Directions for this task
Take the lines from the beginning of the material through the line containing "R = math.radians" and retype them exactly, leaving the pictures out.

Entries with scene source code
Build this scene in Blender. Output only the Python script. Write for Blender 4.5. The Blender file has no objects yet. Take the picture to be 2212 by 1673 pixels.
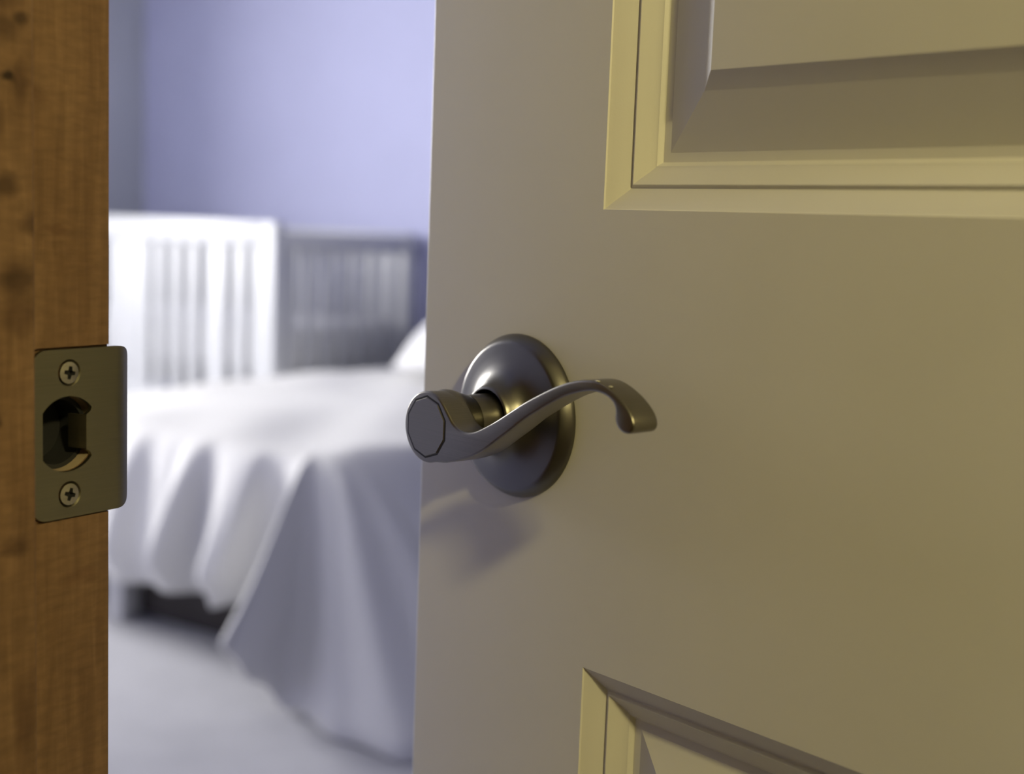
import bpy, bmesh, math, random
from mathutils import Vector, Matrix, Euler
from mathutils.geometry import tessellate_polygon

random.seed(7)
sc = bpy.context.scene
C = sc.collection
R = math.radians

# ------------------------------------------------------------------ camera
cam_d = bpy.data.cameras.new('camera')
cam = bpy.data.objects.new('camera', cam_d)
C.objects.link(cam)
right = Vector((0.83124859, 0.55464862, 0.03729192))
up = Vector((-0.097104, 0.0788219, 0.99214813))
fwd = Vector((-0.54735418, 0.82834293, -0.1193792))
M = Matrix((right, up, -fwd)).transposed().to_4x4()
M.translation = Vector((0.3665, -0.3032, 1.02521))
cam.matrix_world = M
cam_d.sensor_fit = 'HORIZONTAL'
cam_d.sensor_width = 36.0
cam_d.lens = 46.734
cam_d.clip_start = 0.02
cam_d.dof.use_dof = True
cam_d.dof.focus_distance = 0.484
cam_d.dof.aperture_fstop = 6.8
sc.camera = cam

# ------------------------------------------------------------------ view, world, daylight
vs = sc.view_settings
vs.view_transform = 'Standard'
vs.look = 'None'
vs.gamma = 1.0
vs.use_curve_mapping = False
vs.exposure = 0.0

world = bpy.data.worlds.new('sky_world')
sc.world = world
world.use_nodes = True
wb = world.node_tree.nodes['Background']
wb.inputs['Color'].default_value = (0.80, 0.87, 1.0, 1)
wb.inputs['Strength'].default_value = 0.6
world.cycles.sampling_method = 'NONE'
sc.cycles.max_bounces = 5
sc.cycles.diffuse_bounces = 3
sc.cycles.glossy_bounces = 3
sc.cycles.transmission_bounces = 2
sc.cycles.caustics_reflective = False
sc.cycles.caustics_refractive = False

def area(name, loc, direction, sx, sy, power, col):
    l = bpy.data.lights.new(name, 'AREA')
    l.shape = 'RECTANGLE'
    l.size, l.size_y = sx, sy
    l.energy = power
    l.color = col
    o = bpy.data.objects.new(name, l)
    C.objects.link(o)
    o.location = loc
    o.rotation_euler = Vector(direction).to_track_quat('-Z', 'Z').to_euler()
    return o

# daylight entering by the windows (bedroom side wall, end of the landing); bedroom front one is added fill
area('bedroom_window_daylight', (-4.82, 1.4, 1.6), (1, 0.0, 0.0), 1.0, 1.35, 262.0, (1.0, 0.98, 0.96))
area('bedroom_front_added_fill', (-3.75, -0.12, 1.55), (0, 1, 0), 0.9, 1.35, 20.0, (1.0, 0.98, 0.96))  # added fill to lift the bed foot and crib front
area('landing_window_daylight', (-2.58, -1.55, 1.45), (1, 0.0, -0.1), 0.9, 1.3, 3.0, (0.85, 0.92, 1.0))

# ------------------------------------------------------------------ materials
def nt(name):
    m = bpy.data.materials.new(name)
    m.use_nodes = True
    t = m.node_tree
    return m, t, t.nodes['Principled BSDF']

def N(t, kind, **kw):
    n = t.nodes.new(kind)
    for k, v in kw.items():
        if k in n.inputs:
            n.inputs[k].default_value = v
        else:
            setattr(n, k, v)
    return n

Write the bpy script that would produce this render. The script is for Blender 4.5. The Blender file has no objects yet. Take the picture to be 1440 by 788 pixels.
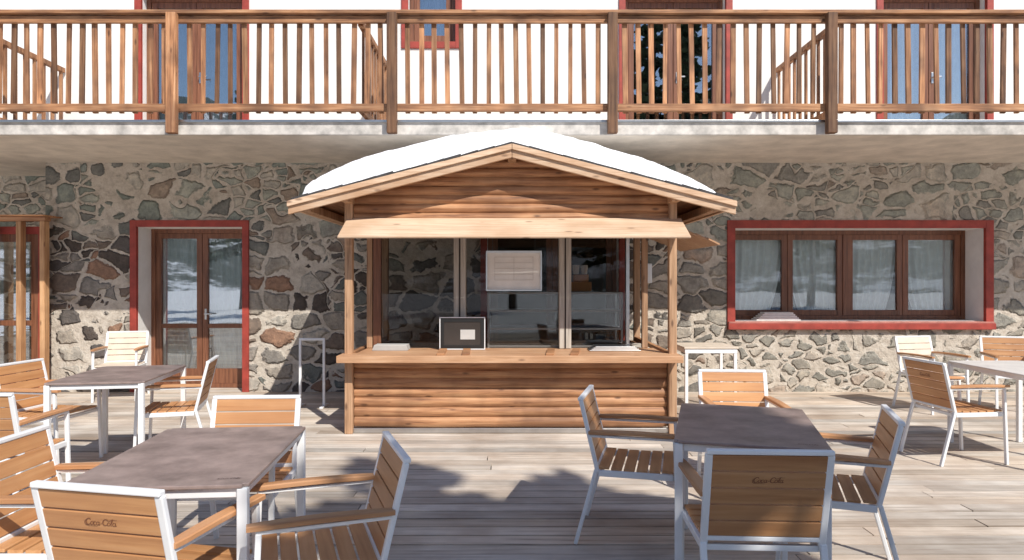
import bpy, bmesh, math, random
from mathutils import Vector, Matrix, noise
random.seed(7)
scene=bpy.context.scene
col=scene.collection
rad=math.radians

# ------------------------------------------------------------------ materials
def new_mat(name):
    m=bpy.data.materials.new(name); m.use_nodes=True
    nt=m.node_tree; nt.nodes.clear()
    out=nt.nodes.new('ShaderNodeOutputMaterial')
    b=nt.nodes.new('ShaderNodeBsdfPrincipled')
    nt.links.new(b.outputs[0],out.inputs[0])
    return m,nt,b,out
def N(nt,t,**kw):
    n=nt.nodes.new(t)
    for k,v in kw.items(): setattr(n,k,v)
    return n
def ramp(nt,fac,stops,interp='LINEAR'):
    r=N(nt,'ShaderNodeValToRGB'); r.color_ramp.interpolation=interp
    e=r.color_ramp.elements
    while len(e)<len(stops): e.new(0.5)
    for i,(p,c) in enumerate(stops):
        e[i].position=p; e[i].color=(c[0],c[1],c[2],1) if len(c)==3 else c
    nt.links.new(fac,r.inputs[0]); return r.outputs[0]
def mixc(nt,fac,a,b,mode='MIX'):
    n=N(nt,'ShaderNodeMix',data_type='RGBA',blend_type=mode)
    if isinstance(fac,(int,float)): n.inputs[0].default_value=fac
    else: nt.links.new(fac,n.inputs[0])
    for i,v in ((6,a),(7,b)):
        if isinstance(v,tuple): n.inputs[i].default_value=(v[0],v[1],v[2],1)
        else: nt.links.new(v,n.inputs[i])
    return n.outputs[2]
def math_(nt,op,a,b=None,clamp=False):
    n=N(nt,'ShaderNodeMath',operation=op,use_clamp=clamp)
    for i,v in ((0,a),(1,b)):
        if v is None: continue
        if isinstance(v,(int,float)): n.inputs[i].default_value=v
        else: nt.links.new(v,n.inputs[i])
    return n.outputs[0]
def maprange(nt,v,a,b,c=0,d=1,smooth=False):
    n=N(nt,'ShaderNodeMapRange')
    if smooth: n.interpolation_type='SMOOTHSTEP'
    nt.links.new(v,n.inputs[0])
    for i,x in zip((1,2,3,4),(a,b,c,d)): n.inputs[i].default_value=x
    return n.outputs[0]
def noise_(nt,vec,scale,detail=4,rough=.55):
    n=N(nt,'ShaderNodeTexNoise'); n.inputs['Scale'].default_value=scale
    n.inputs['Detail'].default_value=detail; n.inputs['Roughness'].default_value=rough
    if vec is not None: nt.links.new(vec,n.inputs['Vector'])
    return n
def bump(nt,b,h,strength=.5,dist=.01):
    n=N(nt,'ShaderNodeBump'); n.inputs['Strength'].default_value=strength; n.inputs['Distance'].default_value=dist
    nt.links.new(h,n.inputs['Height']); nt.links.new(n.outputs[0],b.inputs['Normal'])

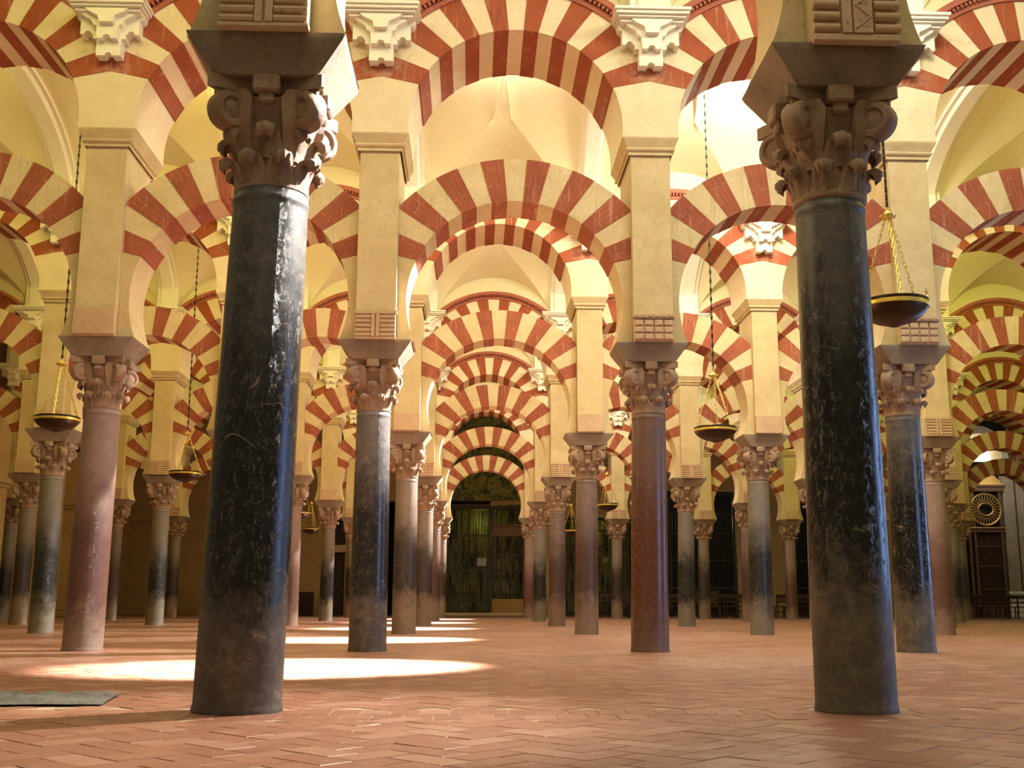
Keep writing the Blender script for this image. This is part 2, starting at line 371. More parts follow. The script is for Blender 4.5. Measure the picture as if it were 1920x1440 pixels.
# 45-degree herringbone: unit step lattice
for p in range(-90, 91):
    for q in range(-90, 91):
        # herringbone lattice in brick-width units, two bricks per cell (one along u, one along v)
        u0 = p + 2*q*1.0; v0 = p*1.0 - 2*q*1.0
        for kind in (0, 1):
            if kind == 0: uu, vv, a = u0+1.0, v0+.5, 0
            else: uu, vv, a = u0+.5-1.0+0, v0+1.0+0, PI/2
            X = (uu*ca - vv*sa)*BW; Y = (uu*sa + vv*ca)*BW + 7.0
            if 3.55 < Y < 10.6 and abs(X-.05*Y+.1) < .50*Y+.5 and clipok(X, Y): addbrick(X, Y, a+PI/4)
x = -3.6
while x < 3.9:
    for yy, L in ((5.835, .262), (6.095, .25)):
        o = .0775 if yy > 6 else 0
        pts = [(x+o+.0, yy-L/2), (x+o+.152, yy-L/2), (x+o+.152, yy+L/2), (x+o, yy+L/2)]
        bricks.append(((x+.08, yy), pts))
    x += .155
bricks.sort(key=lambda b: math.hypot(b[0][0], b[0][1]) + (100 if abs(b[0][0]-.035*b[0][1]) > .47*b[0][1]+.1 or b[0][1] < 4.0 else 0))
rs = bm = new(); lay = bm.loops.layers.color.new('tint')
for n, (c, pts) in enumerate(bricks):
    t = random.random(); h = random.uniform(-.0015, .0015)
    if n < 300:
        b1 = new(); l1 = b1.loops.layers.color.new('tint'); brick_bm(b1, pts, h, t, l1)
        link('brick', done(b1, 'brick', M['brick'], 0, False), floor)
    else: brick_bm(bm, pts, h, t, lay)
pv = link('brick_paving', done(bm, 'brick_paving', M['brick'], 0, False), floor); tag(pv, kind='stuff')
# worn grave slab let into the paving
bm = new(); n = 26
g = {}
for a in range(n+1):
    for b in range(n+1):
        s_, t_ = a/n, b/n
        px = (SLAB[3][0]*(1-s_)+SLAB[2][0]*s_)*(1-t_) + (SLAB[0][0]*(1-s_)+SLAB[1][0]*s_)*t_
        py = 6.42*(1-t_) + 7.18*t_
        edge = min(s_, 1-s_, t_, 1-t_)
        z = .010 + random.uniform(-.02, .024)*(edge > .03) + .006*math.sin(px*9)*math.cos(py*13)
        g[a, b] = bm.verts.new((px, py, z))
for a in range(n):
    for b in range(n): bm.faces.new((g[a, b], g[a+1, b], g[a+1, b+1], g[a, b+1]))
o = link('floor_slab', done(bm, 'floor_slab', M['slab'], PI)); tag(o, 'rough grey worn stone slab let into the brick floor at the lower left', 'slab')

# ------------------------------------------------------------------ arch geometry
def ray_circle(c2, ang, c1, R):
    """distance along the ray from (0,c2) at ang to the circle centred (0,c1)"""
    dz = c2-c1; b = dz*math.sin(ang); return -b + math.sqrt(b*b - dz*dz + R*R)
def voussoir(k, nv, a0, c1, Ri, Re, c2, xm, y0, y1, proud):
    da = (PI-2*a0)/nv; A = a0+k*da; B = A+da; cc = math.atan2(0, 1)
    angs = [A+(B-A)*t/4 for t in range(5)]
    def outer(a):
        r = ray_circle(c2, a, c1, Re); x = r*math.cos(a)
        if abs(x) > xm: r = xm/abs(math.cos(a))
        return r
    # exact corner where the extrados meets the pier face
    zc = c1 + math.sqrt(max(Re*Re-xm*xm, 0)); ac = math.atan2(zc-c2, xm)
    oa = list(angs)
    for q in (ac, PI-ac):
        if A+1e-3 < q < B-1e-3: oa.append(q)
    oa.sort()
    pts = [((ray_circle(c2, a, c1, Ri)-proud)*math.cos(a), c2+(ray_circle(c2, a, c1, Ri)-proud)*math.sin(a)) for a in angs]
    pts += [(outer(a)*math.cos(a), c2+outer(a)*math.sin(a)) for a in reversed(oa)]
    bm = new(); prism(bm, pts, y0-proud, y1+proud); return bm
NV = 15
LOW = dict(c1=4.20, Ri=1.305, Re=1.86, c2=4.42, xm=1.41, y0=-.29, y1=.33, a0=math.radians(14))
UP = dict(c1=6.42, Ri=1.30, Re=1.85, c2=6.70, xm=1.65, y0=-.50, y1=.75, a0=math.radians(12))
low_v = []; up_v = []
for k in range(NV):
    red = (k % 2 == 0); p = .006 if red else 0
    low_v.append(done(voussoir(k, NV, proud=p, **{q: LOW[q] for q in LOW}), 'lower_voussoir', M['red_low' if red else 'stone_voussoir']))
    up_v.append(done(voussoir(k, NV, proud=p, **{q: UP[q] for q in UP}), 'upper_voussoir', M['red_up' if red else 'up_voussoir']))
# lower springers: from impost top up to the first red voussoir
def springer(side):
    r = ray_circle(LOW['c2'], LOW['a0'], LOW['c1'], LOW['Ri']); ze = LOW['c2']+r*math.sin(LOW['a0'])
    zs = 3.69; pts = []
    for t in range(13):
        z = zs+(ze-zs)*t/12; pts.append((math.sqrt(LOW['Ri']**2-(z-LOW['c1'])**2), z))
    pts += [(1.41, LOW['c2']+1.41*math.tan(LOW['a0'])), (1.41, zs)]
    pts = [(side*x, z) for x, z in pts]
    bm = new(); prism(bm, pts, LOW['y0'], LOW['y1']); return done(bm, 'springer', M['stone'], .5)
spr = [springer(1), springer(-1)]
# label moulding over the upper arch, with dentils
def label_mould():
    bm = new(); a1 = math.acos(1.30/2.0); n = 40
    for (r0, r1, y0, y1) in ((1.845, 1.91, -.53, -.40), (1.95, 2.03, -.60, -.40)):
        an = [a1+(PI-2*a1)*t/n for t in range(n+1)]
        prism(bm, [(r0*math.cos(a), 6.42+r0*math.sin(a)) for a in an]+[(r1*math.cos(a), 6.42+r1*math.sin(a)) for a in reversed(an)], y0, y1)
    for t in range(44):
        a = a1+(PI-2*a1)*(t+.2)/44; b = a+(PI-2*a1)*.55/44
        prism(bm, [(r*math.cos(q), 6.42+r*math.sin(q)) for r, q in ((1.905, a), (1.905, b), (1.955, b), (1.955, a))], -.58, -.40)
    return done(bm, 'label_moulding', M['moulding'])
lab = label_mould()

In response
Build this scene in Blender. Output only the Python script. Write for Blender 4.5. The Blender file has no objects yet. Take the picture to be 2212 by 1673 pixels.
import bpy, bmesh, math, random
from mathutils import Vector, Matrix, Euler
from mathutils.geometry import tessellate_polygon

random.seed(7)
sc = bpy.context.scene
C = sc.collection
R = math.radians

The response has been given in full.